Roger W. Jenkins — President & Chief Executive Officer

I’ll have Eric answer that far you, sir. Right away here.

Eric M. Hambly — Executive Vice President, Operations

Yes. We have a slide, number 22, which shows the cadence of our onshore program. We detailed the Eagle Ford program as well as our Tupper Montney program there, both operated and nonoperated. So you can see that it’s 10 Karnes wells come online in the first quarter. And then the second quarter is our biggest quarter from Eagle Ford activity with the third quarter contributing kind of similar level of the first quarter.

Geoff Jay — Daniel Energy Partners — Analyst

Okay. But I mean — so I guess my question really is, are you going to sustain a three-rig program for the remainder of the year in Eagle Ford? Or will that drop down to two at some point? Or sort of how you see that program flexing?

Eric M. Hambly — Executive Vice President, Operations

Yes. So in terms of drilling activity, we have four rigs working right now, two in Tupper and two in the Eagle Ford, and they will all be out of work by the third quarter.

Geoff Jay — Daniel Energy Partners — Analyst

Okay. Thank you, guys, for clarifying.
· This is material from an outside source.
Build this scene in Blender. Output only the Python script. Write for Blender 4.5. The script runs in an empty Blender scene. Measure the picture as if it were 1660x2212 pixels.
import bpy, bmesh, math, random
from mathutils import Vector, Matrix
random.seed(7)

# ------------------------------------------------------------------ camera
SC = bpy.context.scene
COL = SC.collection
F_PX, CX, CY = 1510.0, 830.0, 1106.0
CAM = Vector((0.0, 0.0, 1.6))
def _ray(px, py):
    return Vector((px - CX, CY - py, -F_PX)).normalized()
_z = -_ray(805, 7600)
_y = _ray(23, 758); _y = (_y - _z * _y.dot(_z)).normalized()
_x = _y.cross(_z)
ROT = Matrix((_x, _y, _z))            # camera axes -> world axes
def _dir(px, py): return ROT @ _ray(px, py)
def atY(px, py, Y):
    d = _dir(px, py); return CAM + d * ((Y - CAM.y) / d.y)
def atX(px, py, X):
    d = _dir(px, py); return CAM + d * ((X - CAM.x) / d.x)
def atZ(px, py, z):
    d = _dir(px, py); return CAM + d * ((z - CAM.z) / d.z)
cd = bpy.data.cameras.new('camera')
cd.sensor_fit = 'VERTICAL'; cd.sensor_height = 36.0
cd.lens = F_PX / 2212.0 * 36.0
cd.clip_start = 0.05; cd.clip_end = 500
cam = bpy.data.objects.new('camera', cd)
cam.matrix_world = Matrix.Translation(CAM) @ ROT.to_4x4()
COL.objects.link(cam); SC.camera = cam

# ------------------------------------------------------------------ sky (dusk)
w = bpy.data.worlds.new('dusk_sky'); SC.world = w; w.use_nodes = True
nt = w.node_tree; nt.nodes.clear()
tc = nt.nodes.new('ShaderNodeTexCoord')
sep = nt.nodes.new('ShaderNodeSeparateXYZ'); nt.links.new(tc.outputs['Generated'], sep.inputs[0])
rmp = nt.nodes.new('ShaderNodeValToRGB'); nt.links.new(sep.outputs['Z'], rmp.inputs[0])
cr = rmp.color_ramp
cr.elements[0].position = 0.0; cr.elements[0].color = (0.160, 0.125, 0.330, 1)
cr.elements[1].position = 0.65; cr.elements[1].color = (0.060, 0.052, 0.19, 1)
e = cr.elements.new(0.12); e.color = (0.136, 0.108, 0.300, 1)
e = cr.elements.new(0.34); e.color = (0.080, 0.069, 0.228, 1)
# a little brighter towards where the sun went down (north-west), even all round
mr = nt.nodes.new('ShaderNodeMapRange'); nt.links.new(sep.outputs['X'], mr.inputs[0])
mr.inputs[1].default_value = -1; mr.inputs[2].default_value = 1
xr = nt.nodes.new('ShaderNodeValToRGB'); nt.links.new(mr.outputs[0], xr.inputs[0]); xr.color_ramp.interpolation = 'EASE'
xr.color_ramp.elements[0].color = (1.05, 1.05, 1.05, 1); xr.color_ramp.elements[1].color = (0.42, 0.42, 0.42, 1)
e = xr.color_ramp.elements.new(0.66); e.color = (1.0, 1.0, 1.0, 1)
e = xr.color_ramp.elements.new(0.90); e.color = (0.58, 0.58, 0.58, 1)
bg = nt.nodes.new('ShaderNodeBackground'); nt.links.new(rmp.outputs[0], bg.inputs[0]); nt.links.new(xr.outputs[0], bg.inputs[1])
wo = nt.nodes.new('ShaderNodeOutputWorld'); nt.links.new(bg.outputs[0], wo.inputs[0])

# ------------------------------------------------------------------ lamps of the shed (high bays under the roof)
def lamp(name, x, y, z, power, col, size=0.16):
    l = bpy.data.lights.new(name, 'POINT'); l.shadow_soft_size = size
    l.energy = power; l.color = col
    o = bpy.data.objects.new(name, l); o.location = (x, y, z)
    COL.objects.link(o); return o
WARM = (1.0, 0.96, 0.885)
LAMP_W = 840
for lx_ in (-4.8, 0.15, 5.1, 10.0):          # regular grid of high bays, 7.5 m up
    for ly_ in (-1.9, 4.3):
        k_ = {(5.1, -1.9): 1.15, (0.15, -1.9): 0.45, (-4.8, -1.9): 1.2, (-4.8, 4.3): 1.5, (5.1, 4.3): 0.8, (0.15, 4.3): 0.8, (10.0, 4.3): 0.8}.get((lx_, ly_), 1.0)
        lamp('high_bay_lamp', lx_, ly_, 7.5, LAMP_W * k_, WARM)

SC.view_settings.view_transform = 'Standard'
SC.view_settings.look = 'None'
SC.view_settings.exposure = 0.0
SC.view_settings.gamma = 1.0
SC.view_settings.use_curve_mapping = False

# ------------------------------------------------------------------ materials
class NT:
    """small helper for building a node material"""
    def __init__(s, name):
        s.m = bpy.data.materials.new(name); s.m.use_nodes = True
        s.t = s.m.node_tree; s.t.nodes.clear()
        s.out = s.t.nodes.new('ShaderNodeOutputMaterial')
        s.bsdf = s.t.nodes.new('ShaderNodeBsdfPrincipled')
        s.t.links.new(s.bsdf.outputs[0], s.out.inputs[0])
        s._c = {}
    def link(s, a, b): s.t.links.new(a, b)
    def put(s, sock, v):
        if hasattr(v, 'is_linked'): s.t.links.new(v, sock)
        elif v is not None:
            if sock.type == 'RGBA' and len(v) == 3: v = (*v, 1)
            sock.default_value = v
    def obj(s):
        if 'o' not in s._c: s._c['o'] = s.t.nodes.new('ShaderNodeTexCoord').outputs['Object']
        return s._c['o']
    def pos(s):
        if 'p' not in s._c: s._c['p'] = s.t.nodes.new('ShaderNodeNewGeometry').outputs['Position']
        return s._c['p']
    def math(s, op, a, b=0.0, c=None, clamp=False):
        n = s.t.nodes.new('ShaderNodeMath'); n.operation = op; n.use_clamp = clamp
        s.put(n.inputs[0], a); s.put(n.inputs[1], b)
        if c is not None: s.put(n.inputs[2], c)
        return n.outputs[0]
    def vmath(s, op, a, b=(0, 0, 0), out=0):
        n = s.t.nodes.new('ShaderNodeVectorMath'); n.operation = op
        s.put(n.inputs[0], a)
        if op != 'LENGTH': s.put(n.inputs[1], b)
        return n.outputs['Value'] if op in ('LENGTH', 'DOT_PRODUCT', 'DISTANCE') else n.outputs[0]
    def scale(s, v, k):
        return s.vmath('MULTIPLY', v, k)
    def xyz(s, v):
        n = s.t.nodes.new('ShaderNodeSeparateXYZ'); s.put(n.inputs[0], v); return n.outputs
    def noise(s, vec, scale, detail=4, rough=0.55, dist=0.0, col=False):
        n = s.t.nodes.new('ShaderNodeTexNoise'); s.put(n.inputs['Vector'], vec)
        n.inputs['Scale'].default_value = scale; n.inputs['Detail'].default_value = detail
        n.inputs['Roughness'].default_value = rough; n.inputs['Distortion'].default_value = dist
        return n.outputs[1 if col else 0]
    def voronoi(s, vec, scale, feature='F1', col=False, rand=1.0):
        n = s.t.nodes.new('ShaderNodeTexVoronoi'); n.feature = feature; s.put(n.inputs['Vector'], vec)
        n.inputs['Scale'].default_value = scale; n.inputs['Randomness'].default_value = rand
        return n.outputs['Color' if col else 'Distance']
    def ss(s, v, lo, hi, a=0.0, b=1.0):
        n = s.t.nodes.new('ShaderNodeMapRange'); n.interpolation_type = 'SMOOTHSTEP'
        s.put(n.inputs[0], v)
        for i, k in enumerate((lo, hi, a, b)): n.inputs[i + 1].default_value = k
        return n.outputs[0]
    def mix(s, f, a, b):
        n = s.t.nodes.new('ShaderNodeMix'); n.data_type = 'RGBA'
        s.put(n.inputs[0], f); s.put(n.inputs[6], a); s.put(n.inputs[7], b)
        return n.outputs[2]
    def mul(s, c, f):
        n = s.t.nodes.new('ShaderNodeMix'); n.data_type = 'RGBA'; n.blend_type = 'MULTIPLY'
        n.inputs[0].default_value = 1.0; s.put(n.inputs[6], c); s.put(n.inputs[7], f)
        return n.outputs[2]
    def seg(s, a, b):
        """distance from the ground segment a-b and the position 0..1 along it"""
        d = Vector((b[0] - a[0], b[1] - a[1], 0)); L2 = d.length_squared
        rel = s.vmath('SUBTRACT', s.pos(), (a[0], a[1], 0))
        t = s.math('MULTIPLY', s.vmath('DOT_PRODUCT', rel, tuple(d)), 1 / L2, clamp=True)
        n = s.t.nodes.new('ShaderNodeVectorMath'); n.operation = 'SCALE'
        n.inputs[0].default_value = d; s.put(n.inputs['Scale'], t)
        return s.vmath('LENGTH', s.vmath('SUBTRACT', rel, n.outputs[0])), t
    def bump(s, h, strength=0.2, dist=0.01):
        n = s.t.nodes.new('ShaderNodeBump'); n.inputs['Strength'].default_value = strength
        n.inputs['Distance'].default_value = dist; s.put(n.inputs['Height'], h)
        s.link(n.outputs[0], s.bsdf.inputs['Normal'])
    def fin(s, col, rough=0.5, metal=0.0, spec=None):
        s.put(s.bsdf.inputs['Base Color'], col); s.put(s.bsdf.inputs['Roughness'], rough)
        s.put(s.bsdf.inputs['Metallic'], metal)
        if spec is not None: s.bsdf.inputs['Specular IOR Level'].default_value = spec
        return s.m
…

Thanks a lot.

Roger W. Jenkins — President & Chief Executive Officer

Appreciate it.

Operator

And there are no further questions from our form lines. I would now like to turn the call back over to Roger Jenkins for any closing remarks.

Roger W. Jenkins — President & Chief Executive Officer

We appreciate everyone focusing on our call today and asking good questions. We appreciate that way to talk about our company and a great year ahead. Any questions you have, please get with our IR team here. And we look forward to seeing you in our next quarter, and I appreciate all the help. Thank you.